**Provided data**
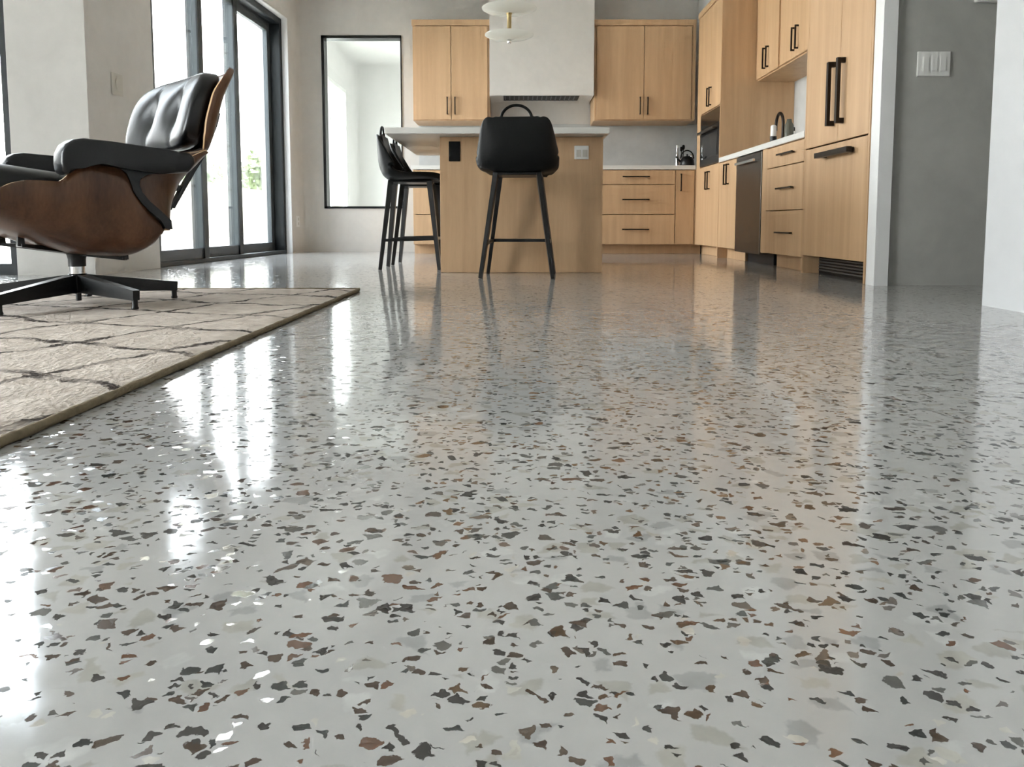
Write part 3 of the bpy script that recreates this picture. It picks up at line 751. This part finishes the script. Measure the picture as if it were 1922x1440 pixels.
# armrests
arm = [(.146, .492), (.150, .520), (.148, .550), (.134, .580), (.112, .596), (.081, .602), (0, .597), (-.085, .590), (-.19, .581), (-.262, .576), (-.278, .562), (-.281, .538), (-.256, .507), (-.171, .498), (-.11, .501), (-.047, .509), (.03, .522), (.070, .526), (.098, .514), (.118, .490), (.132, .482)]
for sy in (-1, 1):
    b = MB()
    poly = [(x, z + LZ) for x, z in arm]
    b.prism(poly, 'y', sy * .318, sy * .425)
    es = [e for e in b.bm.edges if abs(e.verts[0].co.y - e.verts[1].co.y) < 1e-6]
    bmesh.ops.bevel(b.bm, geom=es, offset=.014, segments=3, affect='EDGES', profile=.5)
    a_ = b.build('armrest', 'leather', t, True, 50)
    br = [(-.036, .512), (-.056, .496), (-.066, .47), (-.078, .43), (-.102, .394), (-.132, .362), (-.166, .333), (-.179, .305), (-.203, .303), (-.200, .335), (-.166, .368), (-.130, .400), (-.105, .432), (-.096, .458), (-.100, .478), (-.12, .492), (-.150, .499)]
    MB().prism([(x, z + LZ) for x, z in br], 'y', sy * .362, sy * .389).build('arm_bracket', 'blackm', t)
# back braces
for sy in (-1, 1):
    pts = [(-.256, .385), (-.297, .455), (-.344, .535), (-.376, .585), (-.405, .64), (-.437, .72), (-.449, .765)]
    b = MB(); q0 = [(p[0] - .036, sy * .16, p[1] + LZ) for p in pts]
    for p, q in zip(q0, q0[1:]): b.bar(p, q, .034, .034, .014, .014, (0, 1, 0))
    for k in (0, 1, -2, -1): b.bar((q0[k][0], q0[k][1], q0[k][2]), (q0[k][0] + .030, q0[k][1], q0[k][2] + .012), .022, .022)
    b.build('back_brace', 'blackm', t)
# base
def L2W(ang): return ang - (math.pi + TH)
for k in range(5):
    a = L2W(math.radians(-30 + 72 * k)); c, s_ = math.cos(a), math.sin(a)
    b = MB()
    b.bar((c * .02, s_ * .02, .100 + LZ), (c * .355, s_ * .355, .070 + LZ), .040, .026, .068, .036, (-s_, c, 0))
    lg = b.build('base_leg', 'blackm', t)
    MB().lathe([(.011, .0), (.013, .004), (.010, .012), (.010, .055), (0, .055)], (c * .345, s_ * .345, 0), 14).build('glide', 'blackm', lg, True, 40)
MB().lathe([(.026, .062), (.034, .075), (.036, .130), (.030, .136)], (0, 0, LZ), 28).lathe([(.030, .163), (.030, .19), (.036, .215), (.05, .232)], (0, 0, LZ), 28).build('hub', 'blackm', t, True, 40)
o = MB().lathe([(.026, .130), (.026, .166)], (0, 0, LZ), 28).build('column', 'chrome', t, True, 40); lab(o, 'chrome collar on the black base')
MB().lathe([(.010, .034), (.010, .07)], (0, 0, LZ), 16).build('spindle', 'blackm', t, True, 40)
b = MB()
for x, y in ((.215, .135), (.215, -.135), (-.135, .115), (-.135, -.115)):
    zt = interp(botT, x) - .022 - (.012 if x > 0 else 0)
    b.bar((0, 0, .222 + LZ), (x, y, zt + LZ), .05, .024, .030, .010, (-y, x, 0))
    b.bar((x * .97, y * .97, zt - .002 + LZ), (x * .97, y * .97, zt + .035 + LZ), .022, .018)
b.build('swivel_mount', 'blackm', t)

# ------------------------------------------------------------------ wall fittings
og = (2.125, 3.945, 1.07); t = thing('light_switch', 'white triple light switch on the grey hallway wall', 'light switch', og)
MB(og).box(2.042, 2.210, 3.935, 3.9449, 1.072, 1.196, .003).build('cover_plate', 'plastic', t)
for k in range(3):
    x = 2.069 + k * .043
    MB(og).box(x, x + .030, 3.929, 3.935, 1.098, 1.170, .002).build('rocker', 'plastic', t)
og = (2.38, 3.945, 1.44); t = thing('thermostat', 'white wall thermostat above the light switch', 'thermostat', og)
MB(og).box(2.318, 2.452, 3.915, 3.9449, 1.437, 1.56, .006).build('case', 'plastic', t)
MB(og).box(2.345, 2.43, 3.911, 3.9149, 1.470, 1.535, .001).build('screen', 'blackg', t)
y0, y1 = 4.94, 5.06
b = MB(); lbox(b, -2.42, -2.412, y0, y1, 1.15, 1.29, .002)
sw = b.build('light_switch', 'plateg'); tag(sw, 'small switch plate on the plaster pier behind the lounge chair', 'light switch')
b = MB(); lbox(b, -2.412, -2.406, y0 + .04, y1 - .04, 1.185, 1.255, .002); b.build('rocker', 'plateg', sw)
b = MB(); lbox(b, -2.42, -2.411, 8.30, 8.38, .28, .40, .002); sw = b.build('wall_outlet', 'plastic'); tag(sw, 'white outlet low on the wall beside the sliding door', 'outlet')
b = MB(); lbox(b, -2.411, -2.408, 8.325, 8.355, .30, .33); lbox(b, -2.411, -2.408, 8.325, 8.355, .35, .38); b.build('socket', 'plateg', sw)

# ------------------------------------------------------------------ things on the counters
def obj_at(name, label, cat, loc, grp=None): return thing(name, label, cat, loc, 0, grp)
ZB = .9165
# back counter
p = (1.715, 8.18, ZB); t = obj_at('oil_bottle', 'slim silver bottle on the back counter beside the kettle', 'bottle', p)
MB().lathe([(0, 0), (.017, 0), (.018, .12), (.010, .15), (.009, .21), (0, .21)], (0, 0, 0), 20).build('bottle_body', 'chrome', t, True, 40)
MB().lathe([(0, .211), (.010, .211), (.010, .235), (0, .237)], (0, 0, 0), 16).build('cap', 'plastic', t, True, 40)
p = (1.80, 8.08, ZB); t = obj_at('kettle', 'black kettle with arched handle on the back counter', 'kettle', p)
MB().lathe([(0, 0), (.072, 0), (.078, .02), (.070, .07), (.045, .105), (.02, .112), (0, .113)], (0, 0, 0), 32).build('pot', 'blackm', t, True, 40)
MB().lathe([(0, .114), (.006, .114), (.011, .128), (0, .134)], (0, 0, 0), 16).build('lid_knob', 'blackm', t, True)
MB().tube([(.07 * math.cos(a), 0, .085 + .085 * math.sin(a)) for a in [math.pi * k / 14 for k in range(15)]], .007, 8).build('handle', 'blackm', t, True)
MB().tube([(-.06, 0, .05), (-.095, 0, .075), (-.118, 0, .108)], [.014, .011, .008], 10).build('spout', 'blackm', t, True)
p = (1.80, 8.30, ZB); t = obj_at('utensil_jar', 'brown utensil jar behind the black kettle', 'jar', p)
MB().lathe([(0, 0), (.045, 0), (.048, .10), (.042, .10), (.040, .01), (0, .01)], (0, 0, 0), 24).build('jar_body', 'brown', t, True, 40)
for k, (dx, dy, h_) in enumerate(((.01, .01, .20), (-.015, .0, .18))):
    tag(MB().tube([(0, 0, 0), (dx, dy, h_)], .005, 8).pad(.016, .006, .026, 2.5, 3, lambda q, dx=dx, dy=dy, h_=h_: (q.x + dx, q.y + dy, q.z + h_ + .015)).build('cooking_spoon', 'blackm', None, True),
        ('taller' if k == 0 else 'shorter') + ' black spoon standing in the brown utensil jar', 'spoon', 'spoons in the utensil jar').location = (p[0], p[1], p[2] + .012)
p = (1.875, 8.20, ZB); t = obj_at('pepper_mill', 'small dark pepper mill on the back counter beside the oven cabinet', 'pepper mill', p)
MB().lathe([(0, 0), (.022, 0), (.024, .02), (.016, .06), (.02, .10), (0, .105)], (0, 0, 0), 20).build('mill_body', 'blackm', t, True, 50)
MB().lathe([(0, .106), (.014, .106), (.018, .125), (.008, .14), (0, .142)], (0, 0, 0), 16).build('mill_top', 'chrome', t, True, 50)
# right counter
def rc(u_, x): return (x, x * 1420 / (u_ - 970), ZB)
p = (1.895, 5.66, ZB); t = obj_at('soap_bottle', 'dark bottle with white upper half at the front edge of the right hand counter', 'bottle', p)
MB().lathe([(0, 0), (.024, 0), (.025, .045), (.0, .046)], (0, 0, 0), 20).build('bottle_body', 'blackm', t, True, 40)
MB().lathe([(0, .0465), (.021, .0465), (.021, .12), (.012, .128), (0, .128)], (0, 0, 0), 20).build('bottle_top', 'plastic', t, True, 40)
p = (2.25, 6.48, ZB); t = obj_at('kitchen_faucet', 'arched dark bronze faucet on the right hand counter', 'faucet', p)
pts = [(0, 0, 0), (0, 0, .14), (0, 0, .25)] + [(-.01 * k / 14, .075 - .075 * math.cos(a), .25 + .09 * math.sin(a)) for k, a in [(k, math.pi * k / 14) for k in range(1, 15)]] + [(-.01, .15, .20)]
MB().tube(pts, .013, 14).build('spout', 'bronze', t, True)
MB().lathe([(0, 0), (.028, 0), (.028, .012), (.018, .02), (0, .02)], (0, 0, 0), 24).build('base', 'bronze', t, True, 40)
MB().tube([(0, .012, .06), (.0, .06, .09)], .006, 8).build('lever', 'bronze', t, True)
p = (2.215, 6.24, ZB); t = tag(MB().lathe([(0, 0), (.036, 0), (.038, .05), (.036, .20), (.022, .225), (.018, .25), (.012, .25), (.010, .22), (0, .21)], (0, 0, 0), 28).build('vase', 'olive', None, True, 50), 'olive grey vase in front of the bronze faucet', 'vase'); t.location = p
p = (2.36, 6.52, ZB); t = obj_at('pump_bottle', 'white pump bottle on the right hand counter', 'bottle', p)
MB().lathe([(0, 0), (.030, 0), (.031, .15), (.014, .175), (.012, .185), (0, .185)], (0, 0, 0), 24).build('bottle_body', 'plastic', t, True, 40)
MB().tube([(0, 0, .186), (0, 0, .215), (-.012, 0, .22), (-.045, 0, .208)], .006, 8).build('pump', 'blackm', t, True)
p = (2.36, 6.38, ZB); t = tag(MB().lathe([(0, 0), (.034, 0), (.036, .15), (.032, .15), (.030, .008), (0, .008)], (0, 0, 0), 28).build('tumbler', 'greyfab', None, True, 40), 'grey tumbler beside the white pump bottle', 'cup'); t.location = p

# ------------------------------------------------------------------ garden
o = MB().box(-40, -2.87, 4.85, 60, -.2, -.03).box(-40, -4.8, -25, 4.85, -.2, -.03).build('ground_garden', 'stone'); struct(o, 'pale paved terrace outside the sliding door', 'ground')
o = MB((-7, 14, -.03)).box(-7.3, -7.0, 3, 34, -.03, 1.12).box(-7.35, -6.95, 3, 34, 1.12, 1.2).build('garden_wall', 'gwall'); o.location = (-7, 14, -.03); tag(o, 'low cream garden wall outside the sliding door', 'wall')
def tree(x, y, h, r, label, seed):
    rd = random.Random(seed); t = thing('garden_tree', label, 'tree', (x, y, -.03), 0, 'trees beyond the garden wall')
    MB().tube([(0, 0, 0), (.05, .03, h * .4), (0, 0, h * .75)], [.12, .09, .03], 8).build('trunk', 'bark', t, True)
    b = MB()
    for _ in range(900):
        while True:
            q = Vector((rd.uniform(-1, 1), rd.uniform(-1, 1), rd.uniform(-1, 1)))
            if q.length < 1: break
        q = q * (.55 + .45 * q.length); c = Vector((q.x * r, q.y * r, h * .68 + q.z * h * .36))
        a = Vector((rd.uniform(-1, 1), rd.uniform(-1, 1), rd.uniform(-1, 1))).normalized(); d = a.orthogonal().normalized(); s_ = .16
        vs = [b._v(c + a * s_), b._v(c + d * s_ * .5), b._v(c - a * s_), b._v(c - d * s_ * .5)]
        b.bm.faces.new(vs)
    b.build('crown', 'leafm', t)
tree(-8.9, 27.5, 2.9, 1.3, 'pale green tree nearest the right jamb of the sliding door', 1)
tree(-10.4, 24, 2.5, 1.2, 'pale green tree behind the middle pane of the sliding door', 2)
tree(-13.4, 25, 2.7, 1.5, 'pale green tree seen behind the lounge chair headrest', 3)

# ------------------------------------------------------------------ light
w = bpy.data.worlds.new('overcast_sky'); S.world = w; w.use_nodes = True
nt = w.node_tree; nt.nodes.clear()
out = N(nt, 'ShaderNodeOutputWorld'); bg = N(nt, 'ShaderNodeBackground'); L(nt, bg.outputs[0], out.inputs[0])
tc = N(nt, 'ShaderNodeTexCoord'); sp = N(nt, 'ShaderNodeSeparateXYZ'); L(nt, tc.outputs['Generated'], sp.inputs[0])
r = N(nt, 'ShaderNodeValToRGB'); r.color_ramp.elements[0].position = 0; r.color_ramp.elements[0].color = (1, .985, .95, 1); r.color_ramp.elements[1].position = .5; r.color_ramp.elements[1].color = (.84, .92, 1, 1)
L(nt, sp.outputs[2], r.inputs[0]); L(nt, r.outputs[0], bg.inputs[0]); bg.inputs[1].default_value = 6.0
def portal(name, loc, rot, sx, sy):
    l = bpy.data.lights.new(name, 'AREA'); l.shape = 'RECTANGLE'; l.size = sx; l.size_y = sy; l.cycles.is_portal = True
    o = bpy.data.objects.new(name, l); C.objects.link(o); o.location = loc; o.rotation_euler = rot
H = math.pi / 2
portal('daylight_sliding_door', (-2.78, 6.8, 1.23), (0, -H, SK * -1), 2.46, 2.7)
portal('daylight_glazed_wall', (-4.76, .95, 1.25), (0, -H, 0), 2.5, 2.5)
portal('daylight_sun_room', (-2.78, 10.55, 1.25), (0, -H, 0), 2.3, 3.1)

# ------------------------------------------------------------------ camera
F, CX, HZ, OFF = 1420.0, 970.0, 418.0, 118.0
cam = bpy.data.cameras.new('camera'); co = bpy.data.objects.new('camera', cam); C.objects.link(co)
cam.sensor_fit = 'HORIZONTAL'; cam.sensor_width = 36; cam.lens = F / 1922 * 36
cam.shift_x = (961 - CX) / 1922; cam.shift_y = -(720 - (HZ + OFF)) / 1922
co.location = (0, 0, .327); co.rotation_euler = (math.pi / 2 - math.atan(OFF / F), 0, 0); cam.clip_end = 200; cam.clip_start = .02
S.camera = co
S.view_settings.view_transform = 'Standard'; S.view_settings.look = 'None'; S.view_settings.gamma = 1; S.view_settings.use_curve_mapping = False
S.view_settings.exposure = 2.05
S.cycles.use_denoising = True; S.cycles.denoising_input_passes = 'RGB_ALBEDO'; S.cycles.denoising_prefilter = 'ACCURATE'
S.cycles.max_bounces = 8; S.cycles.diffuse_bounces = 4; S.cycles.glossy_bounces = 4; S.cycles.transparent_max_bounces = 12
S.cycles.caustics_reflective = False; S.cycles.caustics_refractive = False
S.cycles.sample_clamp_indirect = 8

**Your objective**
Filter the listing for the word "outside" and copy every line that holds it.

**Result**
o = MB().box(-40, -2.87, 4.85, 60, -.2, -.03).box(-40, -4.8, -25, 4.85, -.2, -.03).build('ground_garden', 'stone'); struct(o, 'pale paved terrace outside the sliding door', 'ground')
o = MB((-7, 14, -.03)).box(-7.3, -7.0, 3, 34, -.03, 1.12).box(-7.35, -6.95, 3, 34, 1.12, 1.2).build('garden_wall', 'gwall'); o.location = (-7, 14, -.03); tag(o, 'low cream garden wall outside the sliding door', 'wall')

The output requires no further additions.